Aquí les dejo la forma de leer completa esa homilía, reflexionemos sobre lo que dice utilizando documentos oficiales y olvidemos comentarios y titulares mediáticos.

Homilía del Papa Francisco:
 
Papa Francisco en la misa de clausura de la peregrinación de las familias
Homilía de la Santa misa de clausura de la peregrinación de las familias del mundo a Roma en el año de la fe
 
 Papa Francisco en la misa de clausura de la peregrinación de las familias
Papa Francisco en la misa de clausura de la peregrinación de las familias
HOMILÍA DEL SANTO PADRE FRANCISCO

Plaza de San Pedro
Domingo 27 de octubre de 2013

Las lecturas de este domingo nos invitan a meditar sobre algunas características fundamentales de la familia cristiana.

1. La primera: La familia que ora. El texto del Evangelio pone en evidencia dos modos de orar, uno falso – el del fariseo – y el otro auténtico – el del publicano. El fariseo encarna una actitud que no manifiesta la acción de gracias a Dios por sus beneficios y su misericordia, sino más bien la satisfacción de sí. El fariseo se siente justo, se siente en orden, se pavonea de esto y juzga a los demás desde lo alto de su pedestal. El publicano, por el contrario, no utiliza muchas palabras. Su oración es humilde, sobria, imbuida por la conciencia de su propia indignidad, de su propia miseria: este hombre en verdad se reconoce necesitado del perdón de Dios, de la misericordia de Dios.

La del publicano es la oración del pobre, es la oración que agrada a Dios que, como dice la primera Lectura, «sube hasta las nubes» (Si 35,16), mientras que la del fariseo está marcada por el peso de la vanidad.

A la luz de esta Palabra, quisiera preguntarles a ustedes, queridas familias: ¿Rezan alguna vez en familia? Algunos sí, lo sé. Pero muchos me dicen: Pero ¿cómo se hace? Se hace como el publicano, es claro: humildemente, delante de Dios. Cada uno con humildad se deja ver del Señor y le pide su bondad, que venga a nosotros. Pero, en familia, ¿cómo se hace? Porque parece que la oración sea algo personal, y además nunca se encuentra el momento oportuno, tranquilo, en familia… Sí, es verdad, pero es también cuestión de humildad, de reconocer que tenemos necesidad de Dios, como el publicano. Y todas las familias tenemos necesidad de Dios: todos, todos. Necesidad de su ayuda, de su fuerza, de su bendición, de su misericordia, de su perdón. Y se requiere sencillez. Para rezar en familia se necesita sencillez. Rezar juntos el “Padrenuestro”, alrededor de la mesa, no es algo extraordinario: es fácil. Y rezar juntos el Rosario, en familia, es muy bello, da mucha fuerza. Y rezar también el uno por el otro: el marido por la esposa, la esposa por el marido, los dos por los hijos, los hijos por los padres, por los abuelos… Rezar el uno por el otro. Esto es rezar en familia, y esto hace fuerte la familia: la oración.

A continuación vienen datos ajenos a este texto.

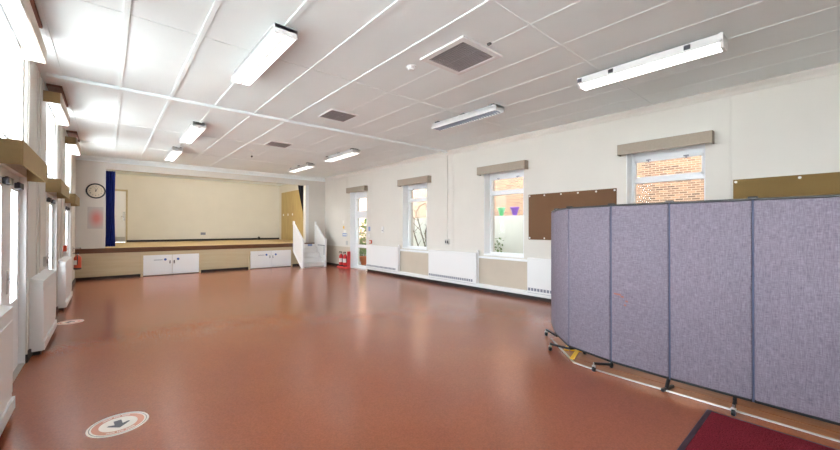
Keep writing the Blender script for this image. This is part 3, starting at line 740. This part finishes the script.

2. La segunda Lectura nos sugiere otro aspecto: la familia conserva la fe. El apóstol Pablo, al final de su vida, hace un balance fundamental, y dice: «He conservado la fe» (2 Tm 4,7) ¿Cómo la conservó? No en una caja fuerte. No la escondió bajo tierra, como aquel siervo un poco perezoso. San Pablo compara su vida con una batalla y con una carrera. Ha conservado la fe porque no se ha limitado a defenderla, sino que la ha anunciado, irradiado, la ha llevado lejos. Se ha opuesto decididamente a quienes querían conservar, «embalsamar» el mensaje de Cristo dentro de los confines de Palestina. Por esto ha hecho opciones valientes, ha ido a territorios hostiles, ha aceptado el reto de los alejados, de culturas diversas, ha hablado francamente, sin miedo. San Pablo ha conservado la fe porque, así como la había recibido, la ha dado, yendo a las periferias, sin atrincherarse en actitudes defensivas.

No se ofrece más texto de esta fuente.